Expert: Bring US ‘Clean Cities’ program to Israel

Meital Stavinsky, who works with Israeli cleantech firms says Israeli version of US initiative could reduce oil dependence.

Pollution (photo credit: Wikicommons)
Pollution
(photo credit: Wikicommons)
The United States Department of Energy’s Clean Cities model, in which municipalities aim to become “fuel-neutral,” could be an ideal way for Israeli cities and towns to decrease their reliance on foreign oil, an expert has told The Jerusalem Post.
The Clean Cities initiative was established in 1993 by the United States Department of Energy and now has nearly 100 coalitions across the country.
Together they have saved 3 billion gallons of petroleum since the project’s inception, according to Meital Stavinsky, an attorney for the Miami-based firm Greenberg Traurig, where she primarily works with Israeli cleantech firms and represents them in the US.
With an ultimate goal of advancing US economic and environmental security, Clean Cities works to promote alternative fuels as well as deploy electric vehicles on the country’s roadways.
“Their main mission is really to advance environmentally friendly and efficient highway transportation to allow the US to use less petroleum,” Stavinsky, who is co-chair of the legislative committee of the South East Florida Clean Cities Coalition and a board member of the Greater Washington Clean Cities Coalition, told the Post earlier this month.
At the moment, transportation accounts for about 71 percent of oil use in US, and there is consequently a strong connection between “security and independence from foreign oil,” she explained.

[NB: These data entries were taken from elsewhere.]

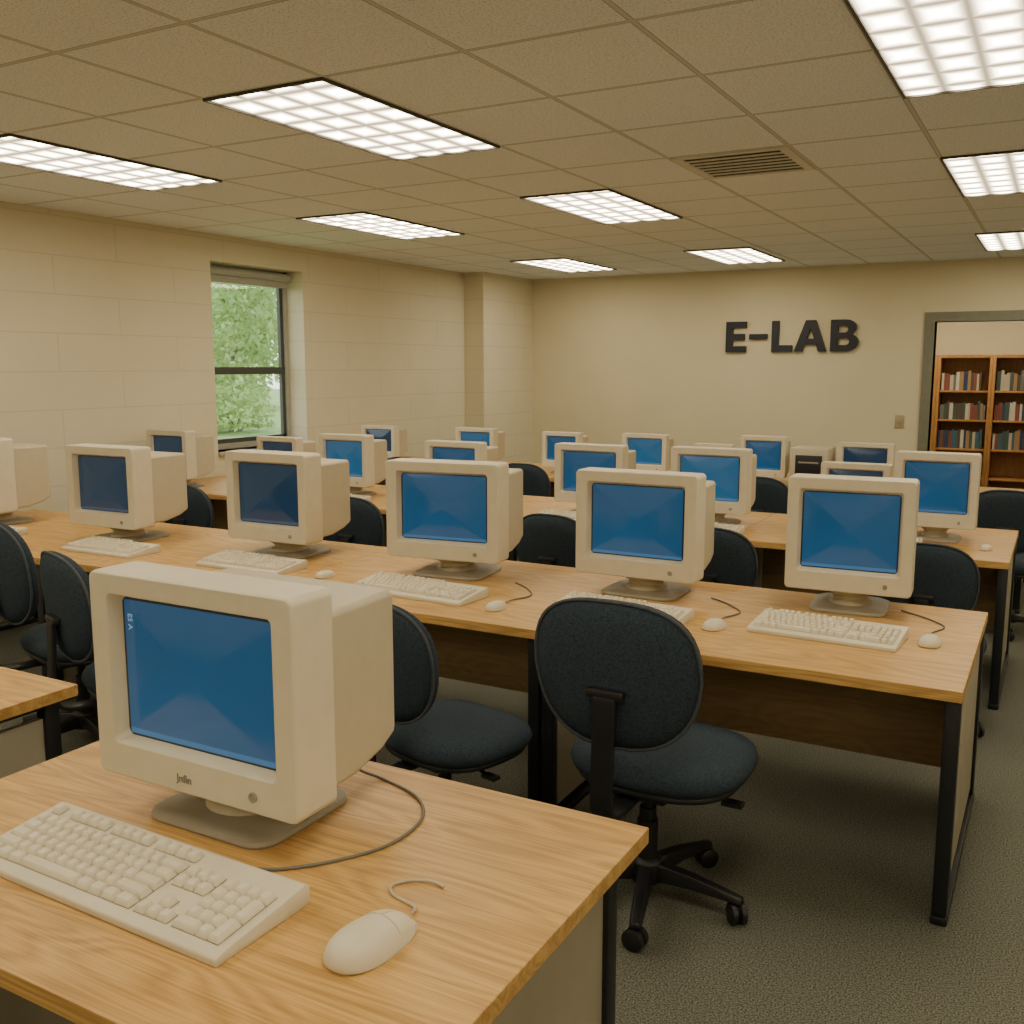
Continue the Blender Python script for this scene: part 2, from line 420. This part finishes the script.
# ------------------------------------------------------------------ tables
def build_table(name, L, D, loc, label, group, inset=.028):
    """origin = floor, front-right corner at (0,0); extends to -x, +y"""
    t = empty(name, loc, label=label, cat='desk', group=group)
    H = .75; T = .036
    box('tabletop', (L-.002, D, T), (-L/2, D/2, H-T/2), WOOD, t, bevel=.004, wn=True)
    for x in (-inset, -L+inset):
        for y in (.045, D-.05):
            box('leg', (.045, .05, H-T-.03), (x, y, .03+(H-T-.03)/2), BLACKM, t, bevel=.006)
        box('foot_rail', (.05, D-.03, .03), (x, D/2, .015), BLACKM, t, bevel=.008)
        box('top_rail', (.04, D-.15, .03), (x, D/2, H-T-.015), BLACKM, t, bevel=.004)
        box('end_panel', (.022, D-.15, H-T-.12), (x, D/2, .06+(H-T-.12)/2), ENDP, t, bevel=.002)
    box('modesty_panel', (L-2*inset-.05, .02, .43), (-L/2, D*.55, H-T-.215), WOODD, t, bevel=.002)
    return t
G2 = 'oak computer desks in rows'
tA = build_table('computer_desk', 1.40, .95, (-.68, .86, 0), 'oak-topped desk with black metal legs holding a beige computer', G2, .08)
dup(tA, (-2.51, .90, 0), label='oak-topped desk with black legs and bare corner')
tB = build_table('computer_desk', 1.40, 1.08, (-.19, 3.05, 0), 'long oak-topped computer desk with black metal legs and brown modesty panel', G2)
for k in range(1, 4): dup(tB, (-.19-1.4*k, 3.05, 0), scale=(1.1, 1, 1) if k == 3 else None)
for y0, xr in ((5.25, -.165), (7.45, -.15)):
    for k in range(4): dup(tB, (xr-1.4*k, y0, 0), scale=(1.39, 1, 1) if k == 3 else None)

# ------------------------------------------------------------------ monitor
GM = 'beige CRT monitors on desks'
mon = empty('crt_monitor', (-1.465, 1.48, .75), label='large beige CRT monitor with blue screen on swivel stand', cat='computer monitor', group=GM)
W, H = .55, .437; zc = .087+H/2; y0 = -.16
def xz(pts, y, dz=0, dx=0): return [(p[0]+dx, y, p[1]+zc+dz) for p in pts]
loops = [xz(rrect(W-.05, H-.05, .012), y0+.120), xz(rrect(W-.012, H-.012, .016), y0+.119), xz(rrect(W-.003, H-.003, .018), y0+.1165), xz(rrect(W, H, .018), y0+.112), xz(rrect(W, H, .018), y0+.010),
         xz(rrect(W-.004, H-.004, .017), y0+.003), xz(rrect(W-.012, H-.012, .014), y0),
         xz(rrect(.450, .323, .014), y0+.001, .014), xz(rrect(.444, .317, .013), y0+.005, .014), xz(rrect(.422, .297, .014), y0+.032, .014)]
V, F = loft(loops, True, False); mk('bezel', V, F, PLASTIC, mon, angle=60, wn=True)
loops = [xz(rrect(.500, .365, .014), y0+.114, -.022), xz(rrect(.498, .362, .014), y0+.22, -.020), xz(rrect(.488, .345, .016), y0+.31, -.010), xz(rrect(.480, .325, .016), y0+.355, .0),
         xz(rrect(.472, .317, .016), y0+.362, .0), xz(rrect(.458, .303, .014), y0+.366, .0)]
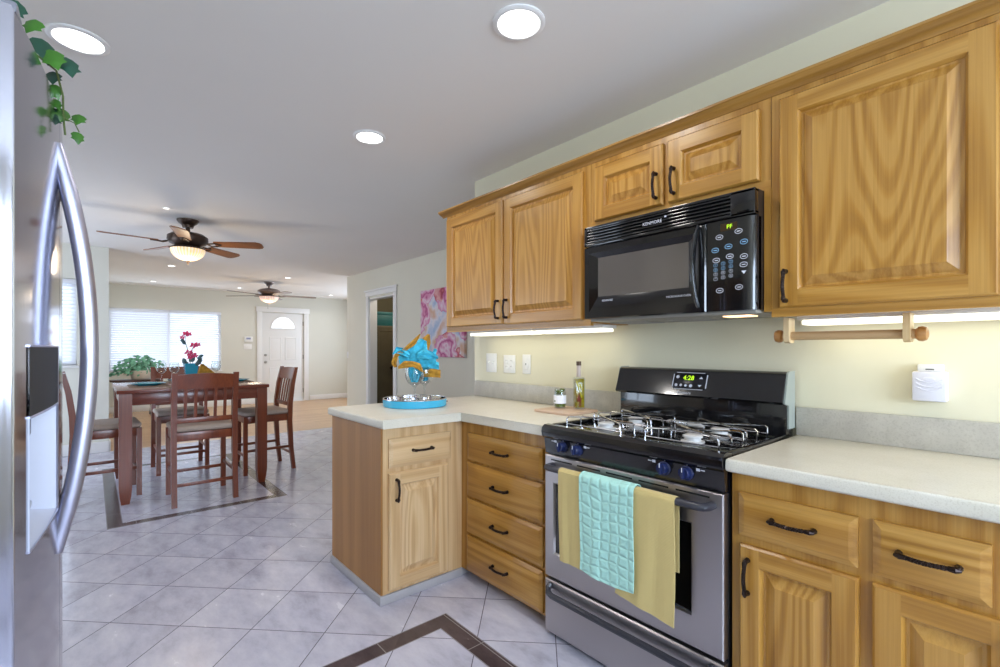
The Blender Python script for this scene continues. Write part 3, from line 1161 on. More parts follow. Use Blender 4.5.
# door: bevelled frame around a grey window
m = MB(mm)
DYa, DYb = 0.850, MY1
Q = [m.rect(DYa, DYb, MZ0 + 0.002, 1.708, -0.03)]
for a, w in ((0, 0.0), (0.004, 0.006), (0.03, 0.006)):
    Q.append(m.rect(DYa + a, DYb - a, MZ0 + 0.002 + a, 1.708 - a, w))
Q.append(m.rect(0.922, 1.356, 1.478, 1.654, -0.006))
for A, B in zip(Q, Q[1:]):
    m.ring(A, B)
md = m.build('door', [black_gloss], t, ang=12)
m = MB(mm)
m.box(0.922, 1.356, 1.478, 1.654, -0.012, -0.006)
m.build('window', mw_glass, md)
m = MB(mm)
text(m, 'KENMORE', 0.0125, lambda u, v, w: (1.297 - u, 1.4565 + v, 0.0045 + w))
m.build('logo_print', mark, md)
m = MB(mm)
text(m, 'MICROWAVE OVEN', 0.0115, lambda u, v, w: (0.958 - u, 1.4465 + v, 0.0055 + w))
m.build('caption_print', mark, md)
m = MB(mm)
n = 20
hp = [(0.876 + 0.006 * math.sin(PI * i / n), 1.402 + 0.298 * i / n, 0.008 + 0.034 * math.sin(PI * i / n) ** 0.7) for i in range(n + 1)]
m.tube(hp, [0.015 - 0.002 * abs(i - n / 2) / (n / 2) for i in range(n + 1)], 10, up=(1, 0, 0), flat_=0.6)
m.build('handle', black_gloss, md)
# control panel with its rounded outer edge
m = MB()
pts = [(MX, 0.846), (MX, 0.705), (MX + 0.004, 0.690), (MX + 0.014, 0.680), (MX + 0.03, MY0), (MX + 0.05, MY0), (MX + 0.05, 0.846)]
m.prism(pts, MZ0 + 0.002, 1.708)
cp = m.build('control_panel', black_gloss, t)
m = MB(mm)
m.box(0.737, 0.797, 1.668, 1.695, 0.0, 0.0015)
m.build('display', disp_brown, cp)
m = MB(mm)
text(m, 'PF', 0.021, lambda u, v, w: (0.764 - u, 1.681 + v, 0.0018 + w))
m.build('digits', glow_green, cp)


def oval(m, u, v, a, c, th=0.0018, seg=20):
    A = [m.v(u + a * math.cos(2 * PI * i / seg), v + c * math.sin(2 * PI * i / seg), 0.0008) for i in range(seg)]
    B = [m.v(u + (a - th) * math.cos(2 * PI * i / seg), v + (c - th) * math.sin(2 * PI * i / seg), 0.0008) for i in range(seg)]
    for i in range(seg):
        j = (i + 1) % seg
        m.f([A[i], A[j], B[j], B[i]])


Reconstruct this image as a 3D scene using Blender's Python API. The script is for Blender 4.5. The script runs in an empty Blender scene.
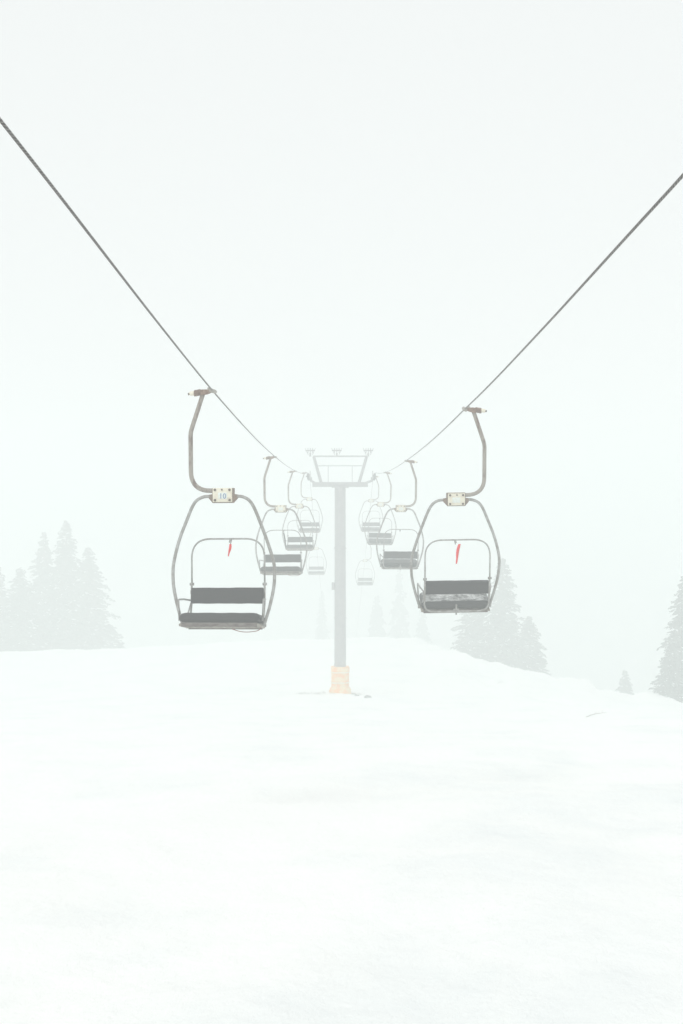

Therefore, establishing partnerships between private companies and municipalities to deploy the necessary infrastructure for alternative fueling and electric vehicles has become crucial.
“You need to have the public infrastructure for refueling, especially in those phases of the market development,” she said.
While the Clean Cities program does not lean toward any one type of alternative fueling – be it compressed natural gas, methanol, ethanol or electricity – Stavinsky said she was impressed to see that approximately 60,000 electric vehicles had been sold in the US since January 2011, already ahead of the growth rate hybrid cars achieved during their initial launch.
“I think electrification of vehicles is a very important method of alternative fuels,” she continued. “With that, I think that in the phase we are at there should be different solutions encouraged at the same time.”
Although the Clean Cities program overall tends to be quite thinly budgeted, in November 2011 the federal government awarded a total of $11 million to 20 chapters throughout the country in order to help states and local governments cut red tape and develop an infrastructure for alternative fuels, she said. In June of that year, the Department of Energy also decided to provide $1.1m. for alternative fuel infrastructure in five national parks.
“We need to address this growing infrastructure and be ready for it,” she said.
Stavinsky, a native of Israel, said she thinks this country should be employing a similar program. She recommended focusing, as has been done in the US, on a few strong communities, making them completely fuel-neutral and turning them into demonstration projects and test cases.
“The place to do it is not necessarily in the big cities,” she said. “You want to start small and see that it’s small enough so it has enough of an impact.”
While Stavinsky acknowledged that cities like Tel Aviv and Netanya, as well as several others, have already taken many individual steps toward becoming cleaner cities, choosing one as a complete working model for the rest of the country would be most beneficial for weaning society off traditional fuels. Creating a model would also bring together many of the key stakeholders who all too often do not work together on these issues, she added.
“It brings to the table people from all ends – the government, the utilities, the companies and the public,” Stavinsky said. “It’s really a place to join together work and make a difference, and overcome the market barriers.”